## BEGIN
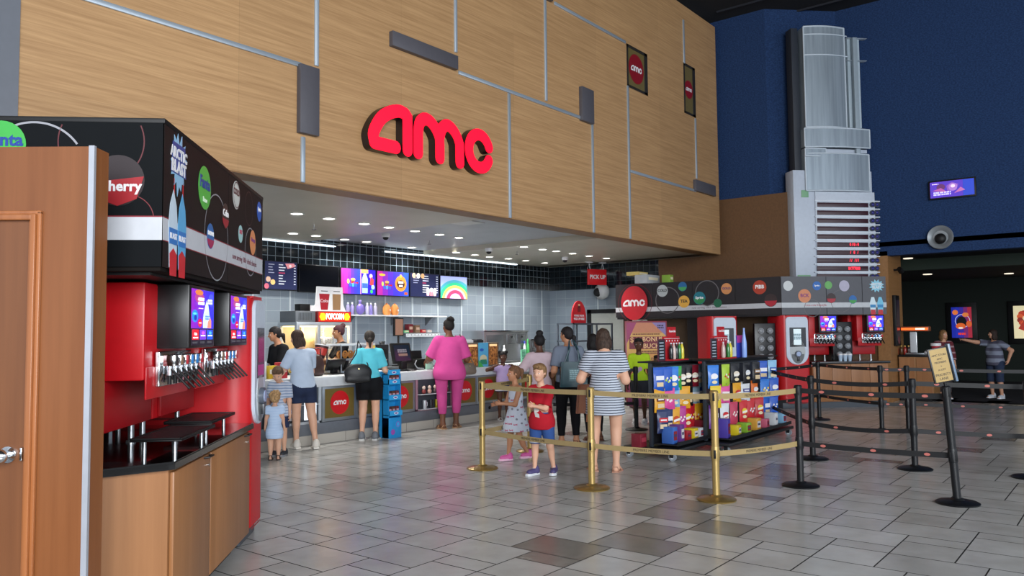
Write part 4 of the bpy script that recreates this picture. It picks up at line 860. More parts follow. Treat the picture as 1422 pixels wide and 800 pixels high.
# pretzel warmer on the counter between the two women
x,_=py(487,515,9.55)
t=T('pretzel_warmer','glass food warmer on the counter left of the woman in aqua','warmer',(x-.15,9.6,.94)); g=MB(); g.box((0,0,0),(.7,.35,.04),STEEL,bev=.004); g.box((0,0,.2),(.7,.35,.22),STEEL,bev=.004); g.box((0,0,.42),(.7,.35,.46),SLABW,bev=.006)
for a in ((0,0),(.68,0),(0,.33),(.68,.33)): g.box((a[0],a[1],.04),(a[0]+.02,a[1]+.02,.42),STEEL)
g.build('frame',parent=t); g=MB(); g.box((.52,-.01,.05),(.68,.0,.42),mat('#e8c830',.5)); g.build('sign_card',parent=t)
for i in range(4):
    t=T('pretzel','%s golden pretzel in the glass food warmer'%['first','second','third','fourth'][i],'pretzel',(x-.08+i*.11,9.72,1.16),0,'pretzels in the warmer'); g=MB(); g.tube([(.04*math.cos(a),.0,.07+.05*math.sin(a)) for a in [k*2*PI/14 for k in range(14)]],.014,mat('#b8762e',.5),closed=True); g.tube([(-.03,0,.1),(.02,0,.04)],.013,mat('#a8662a',.5)); g.tube([(.03,0,.1),(-.02,0,.04)],.013,mat('#a8662a',.5)); g.build('dough',parent=t)
# cardboard candy display standing on the floor
p=onz(538,607,0); p[1]+=.08
t=T('cardboard_candy_stand','bright blue cardboard candy stand on the floor beside the woman in aqua','display stand',(p[0],p[1]-.22,0),.0)
CB=mat('#1c8fd0',.5); w=.25
g=MB(); g.box((-w/2,.1,0),(w/2,.18,.98),CB)
for s in (-1,1): g.box((s*w/2-(.012 if s>0 else 0),-.02,0),(s*w/2+(0 if s>0 else .012),.12,.94),CB)
g.box((-w/2,-.03,0),(w/2,.11,.30),CB,bev=.003); g.build('body',parent=t)
for i,z in enumerate((.33,.56,.79,.93)):
    g=MB(); g.box((-w/2,-.04+.015*i,z),(w/2,.1,z+.012),CB); g.box((-w/2,-.05+.015*i,z),(w/2,-.04+.015*i,z+.075),mat('#2aa0e0',.5)); g.build('shelf',parent=t)
    g=MB(FR((0,-.051+.015*i,z+.037),(1,0,0))); g.disc(0,0,.045,mat('#d8e8f4',.5),.0005,ry=.02,n=18); g.disc(0,0,.03,mat('#6a3a9a',.5),.001,ry=.012,n=14); g.build('shelf_print',parent=t)
g=MB(FR((0,-.032,0),(1,0,0))); g.disc(-.05,.09,.04,mat('#a050b0',.5)); g.disc(.05,.2,.045,mat('#38a8e8',.5)); g.ring(.05,.2,.035,.01,mat('#8050c0',.5),.003); g.build('print',parent=t)
for i,z in enumerate((.342,.572,.802)):
    for j in range(3):
        bagbox('candy_box','%s box on the %s shelf of the blue cardboard stand'%(['left maroon','middle brown','right maroon'][j],['lowest','middle','upper'][i]),'box',(p[0]-.075+.075*j,p[1]-.22+.03,z),.065,.12,.06,['#4a2a2c','#5a3a2a','#6a2a30'][j],'boxes on the blue cardboard stand',None,'#c8a0b0')
# ================================================================ FAR DRINK STATION AND RIGHT WALL
XA=15.6; YA0=9.33; YA1=5.56; BA=math.radians(-43.5); BU=np.array([math.cos(BA),math.sin(BA)]); BV=np.array([-BU[1],BU[0]])  # BV points away from the camera
BO=np.array([XA,YA1]); LBF=2.24
def bw(x,y,z=0): p=BO+x*BU+y*BV; return (p[0],p[1],z)
def onb(px,pyy,y=0.):
    w=onpl(px,pyy,BO+y*BV,BA); d=w[:2]-BO; return float(d@BU),float(w[2])
def ona(px,pyy): w=onx(px,pyy,XA); return float(YA0-w[1]),float(w[2])
t=T('drink_station_canopy','black sign canopy with round soda logos over the far drink station','sign',(XA,YA0,0))
LA_=YA0-YA1
g=MB(); g.box((0.01,-LA_,1.86),(1.3,0,2.58),mat('#15110f',.5)); g.build('core',parent=t)
g=MB(Matrix.Translation((0,-LA_,0))@Matrix.Rotation(BA,4,'Z')); g.box((0.01,.01,1.86),(LBF-.01,1.25,2.585),mat('#3c3d42',.5)); g.build('core',parent=t)
g=MB(); g.box((.02,-LA_,1.82),(1.2,-.02,1.86),mat('#1a1a1c',.5)); g.build('soffit',parent=t)
PAN=mat('#211d20',.4); LINE2=mat('#6a6668',.5)
def lg(g,pt,r,col,txt='',tc='#ffffff',band=None,fs=1.):
    x,z=pt; g.disc(x,z,r,mat(col,.4),.005)
    if band: g.poly([(x-r*.97,z-.01),(x+r*.97,z-.01),(x+r*.72,z-r*.66),(x,z-r*.99),(x-r*.72,z-r*.66)],mat(band,.4),.0065)
    if txt: g.text(txt,x,z+.05*r,r*.7*fs,mat(tc,.4),.008,.03)
g=MB(FR((-.003,0,0),(0,-1,0)))
for i in range(4): g.rect(.003+LA_*i/4,1.86,LA_*(i+1)/4-.003,2.6,PAN)
g.rect(0,1.98,LA_,2.08,mat('#c4c6ca',.4),.0025); g.text('now serving 100+ drink choices',ona(985,436)[0],2.03,.06,mat('#5a4a50',.5),.004)
for px,pyy,r,c,tx,tc,bd,fs in ((920,404,.13,'#b9bfbf','COLD','#3a3a3a',None,.9),(948,398,.1,'#2a6aa0','','#fff','#4aa860',1),(950,419,.13,'#e8b048','TEA','#2a2a2a',None,1),(971.5,414,.135,'#1f7a8a','Sprite','#ffffff','#2a8a50',.8),(1009,401,.115,'#d8935a','GOLD','#4a3a7a',None,.8),(997,421,.09,'#1f6a4a','','#fff',None,1),(1055,399,.14,'#b8402a','PIBB','#ffffff',None,1),(1070.5,417,.13,'#3a2a2a','','#fff','#b82a38',1)):
    lg(g,ona(px,pyy),r,c,tx,tc,bd,fs)
g.ring(*ona(927,417),.28,.02,LINE2,.004); g.ring(*ona(982,407),.26,.02,LINE2,.0035)
g.build('graphics',parent=t,smooth=False)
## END
WHAT IS NEEDED - All the material shown above is to be copied exactly, with no pictures carried over.

RESULT OF THE TASK -
Write part 4 of the bpy script that recreates this picture. It picks up at line 860. More parts follow. Treat the picture as 1422 pixels wide and 800 pixels high.
# pretzel warmer on the counter between the two women
x,_=py(487,515,9.55)
t=T('pretzel_warmer','glass food warmer on the counter left of the woman in aqua','warmer',(x-.15,9.6,.94)); g=MB(); g.box((0,0,0),(.7,.35,.04),STEEL,bev=.004); g.box((0,0,.2),(.7,.35,.22),STEEL,bev=.004); g.box((0,0,.42),(.7,.35,.46),SLABW,bev=.006)
for a in ((0,0),(.68,0),(0,.33),(.68,.33)): g.box((a[0],a[1],.04),(a[0]+.02,a[1]+.02,.42),STEEL)
g.build('frame',parent=t); g=MB(); g.box((.52,-.01,.05),(.68,.0,.42),mat('#e8c830',.5)); g.build('sign_card',parent=t)
for i in range(4):
    t=T('pretzel','%s golden pretzel in the glass food warmer'%['first','second','third','fourth'][i],'pretzel',(x-.08+i*.11,9.72,1.16),0,'pretzels in the warmer'); g=MB(); g.tube([(.04*math.cos(a),.0,.07+.05*math.sin(a)) for a in [k*2*PI/14 for k in range(14)]],.014,mat('#b8762e',.5),closed=True); g.tube([(-.03,0,.1),(.02,0,.04)],.013,mat('#a8662a',.5)); g.tube([(.03,0,.1),(-.02,0,.04)],.013,mat('#a8662a',.5)); g.build('dough',parent=t)
# cardboard candy display standing on the floor
p=onz(538,607,0); p[1]+=.08
t=T('cardboard_candy_stand','bright blue cardboard candy stand on the floor beside the woman in aqua','display stand',(p[0],p[1]-.22,0),.0)
CB=mat('#1c8fd0',.5); w=.25
g=MB(); g.box((-w/2,.1,0),(w/2,.18,.98),CB)
for s in (-1,1): g.box((s*w/2-(.012 if s>0 else 0),-.02,0),(s*w/2+(0 if s>0 else .012),.12,.94),CB)
g.box((-w/2,-.03,0),(w/2,.11,.30),CB,bev=.003); g.build('body',parent=t)
for i,z in enumerate((.33,.56,.79,.93)):
    g=MB(); g.box((-w/2,-.04+.015*i,z),(w/2,.1,z+.012),CB); g.box((-w/2,-.05+.015*i,z),(w/2,-.04+.015*i,z+.075),mat('#2aa0e0',.5)); g.build('shelf',parent=t)
    g=MB(FR((0,-.051+.015*i,z+.037),(1,0,0))); g.disc(0,0,.045,mat('#d8e8f4',.5),.0005,ry=.02,n=18); g.disc(0,0,.03,mat('#6a3a9a',.5),.001,ry=.012,n=14); g.build('shelf_print',parent=t)
g=MB(FR((0,-.032,0),(1,0,0))); g.disc(-.05,.09,.04,mat('#a050b0',.5)); g.disc(.05,.2,.045,mat('#38a8e8',.5)); g.ring(.05,.2,.035,.01,mat('#8050c0',.5),.003); g.build('print',parent=t)
for i,z in enumerate((.342,.572,.802)):
    for j in range(3):
        bagbox('candy_box','%s box on the %s shelf of the blue cardboard stand'%(['left maroon','middle brown','right maroon'][j],['lowest','middle','upper'][i]),'box',(p[0]-.075+.075*j,p[1]-.22+.03,z),.065,.12,.06,['#4a2a2c','#5a3a2a','#6a2a30'][j],'boxes on the blue cardboard stand',None,'#c8a0b0')
# ================================================================ FAR DRINK STATION AND RIGHT WALL
XA=15.6; YA0=9.33; YA1=5.56; BA=math.radians(-43.5); BU=np.array([math.cos(BA),math.sin(BA)]); BV=np.array([-BU[1],BU[0]])  # BV points away from the camera
BO=np.array([XA,YA1]); LBF=2.24
def bw(x,y,z=0): p=BO+x*BU+y*BV; return (p[0],p[1],z)
def onb(px,pyy,y=0.):
    w=onpl(px,pyy,BO+y*BV,BA); d=w[:2]-BO; return float(d@BU),float(w[2])
def ona(px,pyy): w=onx(px,pyy,XA); return float(YA0-w[1]),float(w[2])
t=T('drink_station_canopy','black sign canopy with round soda logos over the far drink station','sign',(XA,YA0,0))
LA_=YA0-YA1
g=MB(); g.box((0.01,-LA_,1.86),(1.3,0,2.58),mat('#15110f',.5)); g.build('core',parent=t)
g=MB(Matrix.Translation((0,-LA_,0))@Matrix.Rotation(BA,4,'Z')); g.box((0.01,.01,1.86),(LBF-.01,1.25,2.585),mat('#3c3d42',.5)); g.build('core',parent=t)
g=MB(); g.box((.02,-LA_,1.82),(1.2,-.02,1.86),mat('#1a1a1c',.5)); g.build('soffit',parent=t)
PAN=mat('#211d20',.4); LINE2=mat('#6a6668',.5)
def lg(g,pt,r,col,txt='',tc='#ffffff',band=None,fs=1.):
    x,z=pt; g.disc(x,z,r,mat(col,.4),.005)
    if band: g.poly([(x-r*.97,z-.01),(x+r*.97,z-.01),(x+r*.72,z-r*.66),(x,z-r*.99),(x-r*.72,z-r*.66)],mat(band,.4),.0065)
    if txt: g.text(txt,x,z+.05*r,r*.7*fs,mat(tc,.4),.008,.03)
g=MB(FR((-.003,0,0),(0,-1,0)))
for i in range(4): g.rect(.003+LA_*i/4,1.86,LA_*(i+1)/4-.003,2.6,PAN)
g.rect(0,1.98,LA_,2.08,mat('#c4c6ca',.4),.0025); g.text('now serving 100+ drink choices',ona(985,436)[0],2.03,.06,mat('#5a4a50',.5),.004)
for px,pyy,r,c,tx,tc,bd,fs in ((920,404,.13,'#b9bfbf','COLD','#3a3a3a',None,.9),(948,398,.1,'#2a6aa0','','#fff','#4aa860',1),(950,419,.13,'#e8b048','TEA','#2a2a2a',None,1),(971.5,414,.135,'#1f7a8a','Sprite','#ffffff','#2a8a50',.8),(1009,401,.115,'#d8935a','GOLD','#4a3a7a',None,.8),(997,421,.09,'#1f6a4a','','#fff',None,1),(1055,399,.14,'#b8402a','PIBB','#ffffff',None,1),(1070.5,417,.13,'#3a2a2a','','#fff','#b82a38',1)):
    lg(g,ona(px,pyy),r,c,tx,tc,bd,fs)
g.ring(*ona(927,417),.28,.02,LINE2,.004); g.ring(*ona(982,407),.26,.02,LINE2,.0035)
g.build('graphics',parent=t,smooth=False)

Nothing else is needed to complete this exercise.